For One In Six Men Sexual Assault Isn’t A Myth

Staff Writer/Photographer, Jenna Twyman

“I had no idea what was going on. It wasn’t until I was older that the realization set in, and when the problems started. I didn’t have any real support system or way to process it so I never told anyone and just struggled with it.”

It is only a myth in our society that men are not sexually assaulted. It is likely believed sexual assault is a crime mainly experienced by females, however, researchers have found one in six men have experienced sexual abuse or assault, whether in childhood or as adults.

Troy Leinhert, whose name has been changed for this article, was only six years old the first time he was sexually assaulted by his older brothers. Leinhert was assaulted again at age seven. Due to his young age, Leinhert didn’t understand what had happened to him until about his sophomore year of high school, shortly before his first suicide attempt.

“I didn’t really cope very well obviously. I wasn’t very good with feeling any emotions at the time.”

Survivors of sexual assault endure a wide range of reactions. However, there is no one standard response following an assault. A survivor’s reaction is their own way of coping with the crime that has been committed against them.

It is acceptable to encounter a mixture of emotions, to feel too much or nothing at all. Fear, loss of control, shock, numbness, distrust, isolation, anger, denial, guilt and self-blame, depression, and even suicidal thoughts can be common reactions for someone who has experienced sexual assault. Some survivors express emotions while some prefer to keep their feelings hidden. Some may tell others what happened right away, some will wait weeks, months, or even years before discussing the assault, if they even discuss it at all. Regardless of whether the assault happened recently or many years ago, it can continue to have an influence.

The impact of a sexual assault can have short term or long-term effects and life for survivors may get worse before it can get any better.

Years have passed since Leinhert’s assaults but he continues to struggle even through normal day to day life.

“The last 5-6 years the day to day has become less and less. It’s harder to even get out of bed really,” Leinhert said.

Despite the traumatic weight sexual assault can cause, many cases are left silent.

Rape is actually the most under-reported crime. According to the Department of Justice, only 230 out of every 1,000 sexual assaults are reported to police. That means about three out of four go unreported, and this statistic is probably underestimated.

Males who have experiences are less likely to disclose them than females.

Stereotypically men in our society are expected to be ready for sex and to be the aggressors in sexual relationships, so it may be difficult for a man to tell people that he has been sexually assaulted. The survivor himself or those around him may feel that a “real man” would have been able to protect himself, but being sexually assaulted is no sign of physical weakness. In society it is expected for men to be in control, therefore the survivor and others may have difficulty accepting the image of a man who has been victimized.

The victim is the most direct person affected by sexual violence, but the effects can impact their closest relationships as well.

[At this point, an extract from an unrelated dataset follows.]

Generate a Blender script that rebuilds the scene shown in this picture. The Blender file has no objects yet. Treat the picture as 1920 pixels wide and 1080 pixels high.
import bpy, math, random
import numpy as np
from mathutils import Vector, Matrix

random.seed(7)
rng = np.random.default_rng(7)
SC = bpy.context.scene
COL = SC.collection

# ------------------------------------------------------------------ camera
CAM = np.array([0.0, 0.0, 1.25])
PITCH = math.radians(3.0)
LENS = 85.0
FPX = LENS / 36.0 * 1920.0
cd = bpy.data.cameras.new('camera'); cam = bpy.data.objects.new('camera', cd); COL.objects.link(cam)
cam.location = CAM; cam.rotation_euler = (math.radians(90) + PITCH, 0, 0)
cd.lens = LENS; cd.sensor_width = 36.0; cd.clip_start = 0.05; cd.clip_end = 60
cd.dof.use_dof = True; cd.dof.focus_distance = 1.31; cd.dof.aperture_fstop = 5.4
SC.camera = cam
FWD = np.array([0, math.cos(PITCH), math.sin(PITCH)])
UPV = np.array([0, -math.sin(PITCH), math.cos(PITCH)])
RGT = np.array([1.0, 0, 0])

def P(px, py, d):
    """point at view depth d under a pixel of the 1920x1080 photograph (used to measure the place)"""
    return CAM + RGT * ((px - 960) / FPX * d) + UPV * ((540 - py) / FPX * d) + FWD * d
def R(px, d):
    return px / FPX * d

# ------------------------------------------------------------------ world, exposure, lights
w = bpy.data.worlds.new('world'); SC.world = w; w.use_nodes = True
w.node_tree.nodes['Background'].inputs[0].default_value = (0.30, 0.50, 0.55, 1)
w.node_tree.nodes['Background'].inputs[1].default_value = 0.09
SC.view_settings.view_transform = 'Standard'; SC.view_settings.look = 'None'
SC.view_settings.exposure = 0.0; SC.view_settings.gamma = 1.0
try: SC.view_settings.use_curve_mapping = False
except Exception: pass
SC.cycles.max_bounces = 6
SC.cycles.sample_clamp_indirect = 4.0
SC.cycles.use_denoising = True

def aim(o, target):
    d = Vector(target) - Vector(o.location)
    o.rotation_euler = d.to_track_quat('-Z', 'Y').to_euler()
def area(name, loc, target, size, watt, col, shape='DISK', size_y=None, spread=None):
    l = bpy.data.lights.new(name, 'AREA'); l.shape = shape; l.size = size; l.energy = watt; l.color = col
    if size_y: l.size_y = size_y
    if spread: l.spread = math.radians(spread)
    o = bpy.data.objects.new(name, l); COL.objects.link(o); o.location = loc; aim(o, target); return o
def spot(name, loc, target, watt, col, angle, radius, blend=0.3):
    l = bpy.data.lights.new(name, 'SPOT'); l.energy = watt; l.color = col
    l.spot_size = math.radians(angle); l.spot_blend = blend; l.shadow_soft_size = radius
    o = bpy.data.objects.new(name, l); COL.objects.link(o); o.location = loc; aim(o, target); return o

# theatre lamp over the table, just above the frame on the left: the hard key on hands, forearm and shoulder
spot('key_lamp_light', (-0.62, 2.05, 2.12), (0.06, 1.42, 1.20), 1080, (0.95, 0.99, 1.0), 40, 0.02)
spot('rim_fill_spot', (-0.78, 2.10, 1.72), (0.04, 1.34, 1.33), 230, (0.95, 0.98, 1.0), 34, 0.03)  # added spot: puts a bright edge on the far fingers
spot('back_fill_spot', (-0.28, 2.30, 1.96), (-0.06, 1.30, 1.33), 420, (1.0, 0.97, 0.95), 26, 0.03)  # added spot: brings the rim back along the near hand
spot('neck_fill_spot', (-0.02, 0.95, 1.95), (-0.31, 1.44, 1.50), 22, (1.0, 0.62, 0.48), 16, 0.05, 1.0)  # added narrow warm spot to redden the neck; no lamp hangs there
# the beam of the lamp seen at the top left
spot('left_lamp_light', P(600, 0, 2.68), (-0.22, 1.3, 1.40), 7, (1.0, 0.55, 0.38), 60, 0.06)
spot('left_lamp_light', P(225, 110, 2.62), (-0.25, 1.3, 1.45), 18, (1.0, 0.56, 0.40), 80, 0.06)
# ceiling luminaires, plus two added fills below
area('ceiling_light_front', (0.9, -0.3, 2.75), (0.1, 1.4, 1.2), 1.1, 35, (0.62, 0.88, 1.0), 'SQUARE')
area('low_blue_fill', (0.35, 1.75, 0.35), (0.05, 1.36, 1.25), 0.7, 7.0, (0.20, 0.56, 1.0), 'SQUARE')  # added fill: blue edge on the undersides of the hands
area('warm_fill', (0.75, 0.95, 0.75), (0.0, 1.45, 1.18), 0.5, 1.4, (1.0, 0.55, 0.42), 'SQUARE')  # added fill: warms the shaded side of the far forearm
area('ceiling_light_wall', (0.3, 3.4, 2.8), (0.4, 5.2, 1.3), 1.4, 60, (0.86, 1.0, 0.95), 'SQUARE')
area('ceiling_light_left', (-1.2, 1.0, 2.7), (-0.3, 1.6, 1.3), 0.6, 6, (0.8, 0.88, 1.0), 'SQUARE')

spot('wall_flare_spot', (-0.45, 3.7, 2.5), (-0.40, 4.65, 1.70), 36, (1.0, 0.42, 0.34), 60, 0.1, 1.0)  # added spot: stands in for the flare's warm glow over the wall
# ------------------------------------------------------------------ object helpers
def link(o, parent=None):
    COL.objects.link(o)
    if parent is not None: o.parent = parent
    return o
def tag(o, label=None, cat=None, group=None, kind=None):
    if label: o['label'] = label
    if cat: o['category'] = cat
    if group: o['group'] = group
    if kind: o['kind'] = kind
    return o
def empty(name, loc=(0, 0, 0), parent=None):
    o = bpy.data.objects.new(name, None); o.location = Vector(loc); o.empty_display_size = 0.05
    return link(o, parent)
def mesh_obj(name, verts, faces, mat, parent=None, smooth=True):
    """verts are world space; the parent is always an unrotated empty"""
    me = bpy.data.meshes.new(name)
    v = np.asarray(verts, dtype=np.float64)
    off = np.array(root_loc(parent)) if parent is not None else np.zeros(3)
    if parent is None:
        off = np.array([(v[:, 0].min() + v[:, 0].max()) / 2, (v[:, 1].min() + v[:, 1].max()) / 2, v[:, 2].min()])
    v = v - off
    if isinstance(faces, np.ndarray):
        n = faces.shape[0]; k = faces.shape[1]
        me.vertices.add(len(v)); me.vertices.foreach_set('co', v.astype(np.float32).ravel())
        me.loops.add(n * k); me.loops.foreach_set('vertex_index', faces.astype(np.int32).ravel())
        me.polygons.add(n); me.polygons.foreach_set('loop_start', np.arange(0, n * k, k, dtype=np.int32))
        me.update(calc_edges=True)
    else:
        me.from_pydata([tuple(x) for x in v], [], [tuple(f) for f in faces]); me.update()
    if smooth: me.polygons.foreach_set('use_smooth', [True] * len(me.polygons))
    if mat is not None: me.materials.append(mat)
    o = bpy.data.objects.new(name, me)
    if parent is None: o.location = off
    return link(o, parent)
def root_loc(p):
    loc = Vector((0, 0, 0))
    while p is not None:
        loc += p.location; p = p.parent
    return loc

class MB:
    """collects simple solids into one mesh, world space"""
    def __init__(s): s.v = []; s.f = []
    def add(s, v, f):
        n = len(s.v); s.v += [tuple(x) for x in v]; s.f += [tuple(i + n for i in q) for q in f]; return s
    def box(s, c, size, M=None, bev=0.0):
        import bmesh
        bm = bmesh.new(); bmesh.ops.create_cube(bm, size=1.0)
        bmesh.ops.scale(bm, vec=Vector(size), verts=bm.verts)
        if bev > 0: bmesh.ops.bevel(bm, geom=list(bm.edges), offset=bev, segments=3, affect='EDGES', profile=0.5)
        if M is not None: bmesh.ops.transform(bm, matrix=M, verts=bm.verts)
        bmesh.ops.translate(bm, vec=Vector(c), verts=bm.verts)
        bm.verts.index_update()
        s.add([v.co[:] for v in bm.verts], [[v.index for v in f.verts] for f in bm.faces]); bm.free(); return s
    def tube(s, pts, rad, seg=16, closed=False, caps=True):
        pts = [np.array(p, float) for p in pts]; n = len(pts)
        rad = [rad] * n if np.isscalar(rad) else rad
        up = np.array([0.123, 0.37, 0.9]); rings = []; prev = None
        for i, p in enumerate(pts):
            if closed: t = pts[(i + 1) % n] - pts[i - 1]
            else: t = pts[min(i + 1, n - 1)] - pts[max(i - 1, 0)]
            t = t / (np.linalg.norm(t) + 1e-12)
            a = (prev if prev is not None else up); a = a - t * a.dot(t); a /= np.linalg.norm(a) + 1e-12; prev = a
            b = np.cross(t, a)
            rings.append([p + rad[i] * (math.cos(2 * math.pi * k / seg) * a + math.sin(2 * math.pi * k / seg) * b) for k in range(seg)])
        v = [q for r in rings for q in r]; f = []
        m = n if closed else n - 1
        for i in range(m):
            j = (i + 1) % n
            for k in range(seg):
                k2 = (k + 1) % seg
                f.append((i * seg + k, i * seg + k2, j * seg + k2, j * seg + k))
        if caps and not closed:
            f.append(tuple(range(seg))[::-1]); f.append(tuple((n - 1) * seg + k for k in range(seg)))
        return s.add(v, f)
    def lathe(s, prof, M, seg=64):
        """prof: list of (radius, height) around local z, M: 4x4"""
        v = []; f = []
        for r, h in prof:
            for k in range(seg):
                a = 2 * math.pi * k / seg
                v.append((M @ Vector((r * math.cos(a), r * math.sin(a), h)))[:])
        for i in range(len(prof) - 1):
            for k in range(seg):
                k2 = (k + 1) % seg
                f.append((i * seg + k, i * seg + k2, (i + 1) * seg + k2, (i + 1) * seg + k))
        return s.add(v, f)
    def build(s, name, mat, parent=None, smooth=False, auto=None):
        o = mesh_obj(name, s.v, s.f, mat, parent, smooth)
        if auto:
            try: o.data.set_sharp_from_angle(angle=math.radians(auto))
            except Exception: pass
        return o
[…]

According to the Rape, Abuse, and Incest National Network (RAIIN), 37 percent of survivors experience family and friend problems, including not feeling able to trust their family or friends, or not feeling as close to them as before the crime.

Leinhert’s assaults caused his own relationships to shift. Currently, Leinhert suffers with a large amount of trust issues and tends to be less trusting of even those close to him.

“You won’t ever have the same innocent view of the world or the same trust as you did before,” Leinhert said.

In an attempt to cope with the trauma, the physical, and emotional pain, some survivors may turn to drugs or alcohol. Some studies report that sexual assault victims are 13 times more likely to abuse alcohol and 26 times more likely to abuse drugs than those who have not been sexually assaulted. The chances of misusing these substances can increase if a survivor has no other means to deal with the lasting effects of the trauma.

After finally realizing what had happened to him, Leinhert turned to alcohol and was really involved with drinking for a period of time in his life. Eventually, Leinhert came to his senses and quit drinking after his previous suicide attempt this past year.

“I drank a fourth gallon of bleach because my knife wasn’t sharp enough to do the job.” Leinhert said, “After this last attempt I got help, real help. Things have become easier to be open about, still not easy but easier.”

Sexual assault does not discriminate against gender, there are countless males, young and old, that have suffered from the traumatic event or events.

Individuals who have faced traumatic experiences like Troy are much greater than what happened to them. They are someone’s son, brother, friend, uncle, dad, grandfather, nephew, grandson, and loved one, but beyond all of these things they are someone. The relation someone has to others does not make them a significant individual, the fact that they are someone, their own person, proves they are more than enough, that they are powerful, extraordinary, and most of all have value. There is a story behind every sexual assault statistic and behind each story is a survivor. A survivor that deserves to have their story be heard.

Sexual assault is a hard thing to talk about but needs to be talked about anyway.